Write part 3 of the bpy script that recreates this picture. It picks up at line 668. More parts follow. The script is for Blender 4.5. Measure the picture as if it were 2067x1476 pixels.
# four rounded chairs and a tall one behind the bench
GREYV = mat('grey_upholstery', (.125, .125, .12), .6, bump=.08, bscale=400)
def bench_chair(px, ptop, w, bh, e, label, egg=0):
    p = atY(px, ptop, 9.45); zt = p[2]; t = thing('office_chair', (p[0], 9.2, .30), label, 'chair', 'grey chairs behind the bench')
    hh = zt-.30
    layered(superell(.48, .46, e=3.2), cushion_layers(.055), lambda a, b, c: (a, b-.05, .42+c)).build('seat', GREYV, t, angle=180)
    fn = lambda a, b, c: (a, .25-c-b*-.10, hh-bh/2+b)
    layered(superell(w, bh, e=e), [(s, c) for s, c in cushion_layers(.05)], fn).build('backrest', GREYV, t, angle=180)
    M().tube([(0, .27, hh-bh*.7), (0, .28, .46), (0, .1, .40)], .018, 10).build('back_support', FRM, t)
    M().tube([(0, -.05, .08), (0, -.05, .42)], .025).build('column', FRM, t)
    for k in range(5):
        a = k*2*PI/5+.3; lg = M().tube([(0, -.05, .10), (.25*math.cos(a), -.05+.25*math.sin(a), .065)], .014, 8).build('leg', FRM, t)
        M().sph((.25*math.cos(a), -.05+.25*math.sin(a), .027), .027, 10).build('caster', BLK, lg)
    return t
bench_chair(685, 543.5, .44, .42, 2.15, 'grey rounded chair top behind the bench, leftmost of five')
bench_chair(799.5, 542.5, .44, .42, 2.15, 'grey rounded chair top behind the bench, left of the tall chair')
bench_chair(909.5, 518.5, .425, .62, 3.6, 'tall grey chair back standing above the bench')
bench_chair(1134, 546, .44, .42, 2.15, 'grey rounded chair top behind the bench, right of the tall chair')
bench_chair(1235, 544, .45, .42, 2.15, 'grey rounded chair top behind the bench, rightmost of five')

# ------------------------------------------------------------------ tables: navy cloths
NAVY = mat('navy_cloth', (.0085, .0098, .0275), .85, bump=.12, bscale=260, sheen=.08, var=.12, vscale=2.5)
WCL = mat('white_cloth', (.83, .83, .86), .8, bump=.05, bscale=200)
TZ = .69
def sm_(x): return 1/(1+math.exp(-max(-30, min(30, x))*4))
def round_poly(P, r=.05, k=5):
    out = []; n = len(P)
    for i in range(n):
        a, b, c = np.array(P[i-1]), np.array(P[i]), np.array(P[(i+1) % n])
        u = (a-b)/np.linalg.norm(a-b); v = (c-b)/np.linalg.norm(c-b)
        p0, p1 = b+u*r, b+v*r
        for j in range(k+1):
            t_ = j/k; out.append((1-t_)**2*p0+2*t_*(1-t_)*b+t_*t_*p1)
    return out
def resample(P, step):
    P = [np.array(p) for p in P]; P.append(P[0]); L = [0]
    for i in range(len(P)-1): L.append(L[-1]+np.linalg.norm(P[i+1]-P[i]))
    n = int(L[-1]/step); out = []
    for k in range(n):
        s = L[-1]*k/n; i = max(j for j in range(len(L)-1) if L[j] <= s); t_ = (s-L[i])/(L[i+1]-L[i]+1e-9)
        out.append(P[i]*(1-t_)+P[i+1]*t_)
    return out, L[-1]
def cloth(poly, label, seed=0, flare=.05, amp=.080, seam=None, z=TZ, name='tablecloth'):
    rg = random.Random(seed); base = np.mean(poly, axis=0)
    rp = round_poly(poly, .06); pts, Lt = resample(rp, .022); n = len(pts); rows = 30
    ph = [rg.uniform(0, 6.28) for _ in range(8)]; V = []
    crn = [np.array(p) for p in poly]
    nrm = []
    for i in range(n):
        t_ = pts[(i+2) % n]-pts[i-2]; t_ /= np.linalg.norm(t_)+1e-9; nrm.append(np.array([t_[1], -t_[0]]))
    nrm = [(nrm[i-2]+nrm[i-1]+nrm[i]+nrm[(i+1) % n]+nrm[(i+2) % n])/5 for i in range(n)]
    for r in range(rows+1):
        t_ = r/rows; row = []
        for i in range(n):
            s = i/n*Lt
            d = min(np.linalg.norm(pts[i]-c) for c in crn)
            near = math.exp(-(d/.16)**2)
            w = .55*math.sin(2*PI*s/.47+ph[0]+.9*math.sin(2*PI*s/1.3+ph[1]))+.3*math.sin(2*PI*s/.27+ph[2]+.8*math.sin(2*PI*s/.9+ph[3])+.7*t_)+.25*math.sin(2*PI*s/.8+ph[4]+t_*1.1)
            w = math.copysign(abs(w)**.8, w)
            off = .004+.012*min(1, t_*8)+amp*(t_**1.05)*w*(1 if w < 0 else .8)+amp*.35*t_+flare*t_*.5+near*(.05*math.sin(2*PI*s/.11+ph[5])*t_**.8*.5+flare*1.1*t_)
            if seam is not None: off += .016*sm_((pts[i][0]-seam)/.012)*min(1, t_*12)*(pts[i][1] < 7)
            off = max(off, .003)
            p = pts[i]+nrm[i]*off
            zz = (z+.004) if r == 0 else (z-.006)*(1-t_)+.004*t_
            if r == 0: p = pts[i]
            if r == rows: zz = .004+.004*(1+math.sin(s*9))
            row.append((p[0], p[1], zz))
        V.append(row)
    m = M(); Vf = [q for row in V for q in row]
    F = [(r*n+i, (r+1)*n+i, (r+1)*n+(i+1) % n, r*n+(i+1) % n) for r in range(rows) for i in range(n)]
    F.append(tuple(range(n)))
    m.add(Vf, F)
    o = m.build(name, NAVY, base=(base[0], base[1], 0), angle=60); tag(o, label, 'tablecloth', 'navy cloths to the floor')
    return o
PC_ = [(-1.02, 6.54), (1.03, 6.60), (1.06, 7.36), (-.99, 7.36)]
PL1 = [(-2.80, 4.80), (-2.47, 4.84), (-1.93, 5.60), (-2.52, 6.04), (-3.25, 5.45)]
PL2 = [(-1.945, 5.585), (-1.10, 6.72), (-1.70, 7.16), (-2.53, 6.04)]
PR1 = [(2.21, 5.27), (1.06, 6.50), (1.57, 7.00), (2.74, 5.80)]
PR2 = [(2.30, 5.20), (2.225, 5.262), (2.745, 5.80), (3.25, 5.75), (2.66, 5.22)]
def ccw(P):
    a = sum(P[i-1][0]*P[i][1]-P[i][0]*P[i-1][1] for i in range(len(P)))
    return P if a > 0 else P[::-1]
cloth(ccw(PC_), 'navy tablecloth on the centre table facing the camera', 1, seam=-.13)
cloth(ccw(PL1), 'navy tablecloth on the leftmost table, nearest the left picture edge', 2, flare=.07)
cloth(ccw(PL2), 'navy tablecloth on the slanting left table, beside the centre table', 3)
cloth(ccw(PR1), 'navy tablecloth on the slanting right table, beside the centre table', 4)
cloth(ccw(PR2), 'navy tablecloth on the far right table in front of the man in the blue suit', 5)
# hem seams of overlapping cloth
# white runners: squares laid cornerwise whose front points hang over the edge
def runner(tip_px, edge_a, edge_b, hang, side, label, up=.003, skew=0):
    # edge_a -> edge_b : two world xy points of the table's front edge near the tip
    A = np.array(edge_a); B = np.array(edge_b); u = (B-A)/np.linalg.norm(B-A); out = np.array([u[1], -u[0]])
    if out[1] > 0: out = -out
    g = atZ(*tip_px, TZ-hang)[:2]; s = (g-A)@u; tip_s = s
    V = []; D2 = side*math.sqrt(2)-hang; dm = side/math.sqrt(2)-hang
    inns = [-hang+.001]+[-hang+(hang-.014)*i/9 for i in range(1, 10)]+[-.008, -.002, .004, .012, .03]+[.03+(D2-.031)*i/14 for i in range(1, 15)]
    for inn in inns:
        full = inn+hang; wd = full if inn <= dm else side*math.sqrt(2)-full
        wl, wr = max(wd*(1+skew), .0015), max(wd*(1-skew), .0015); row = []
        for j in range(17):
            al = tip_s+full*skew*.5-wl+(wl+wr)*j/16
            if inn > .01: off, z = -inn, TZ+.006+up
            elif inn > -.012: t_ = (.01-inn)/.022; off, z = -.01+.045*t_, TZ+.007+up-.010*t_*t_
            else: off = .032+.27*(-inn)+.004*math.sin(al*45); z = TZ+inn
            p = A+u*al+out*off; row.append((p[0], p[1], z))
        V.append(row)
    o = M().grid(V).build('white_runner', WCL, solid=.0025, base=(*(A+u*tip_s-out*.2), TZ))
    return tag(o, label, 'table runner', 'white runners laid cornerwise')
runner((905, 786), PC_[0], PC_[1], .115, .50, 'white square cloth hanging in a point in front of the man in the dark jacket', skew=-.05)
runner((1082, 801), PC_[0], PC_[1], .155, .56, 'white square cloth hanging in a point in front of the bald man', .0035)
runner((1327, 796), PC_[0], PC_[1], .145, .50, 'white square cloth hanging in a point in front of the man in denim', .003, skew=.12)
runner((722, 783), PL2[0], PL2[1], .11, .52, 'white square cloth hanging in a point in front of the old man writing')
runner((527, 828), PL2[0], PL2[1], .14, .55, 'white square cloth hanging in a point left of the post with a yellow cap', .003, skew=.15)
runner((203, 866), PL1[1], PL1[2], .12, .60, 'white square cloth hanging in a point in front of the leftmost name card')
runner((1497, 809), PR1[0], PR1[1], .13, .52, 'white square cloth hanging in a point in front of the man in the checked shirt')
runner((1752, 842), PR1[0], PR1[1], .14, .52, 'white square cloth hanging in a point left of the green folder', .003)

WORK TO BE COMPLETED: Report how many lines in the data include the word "picture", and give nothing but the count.

OUTPUT OF THE TASK: 2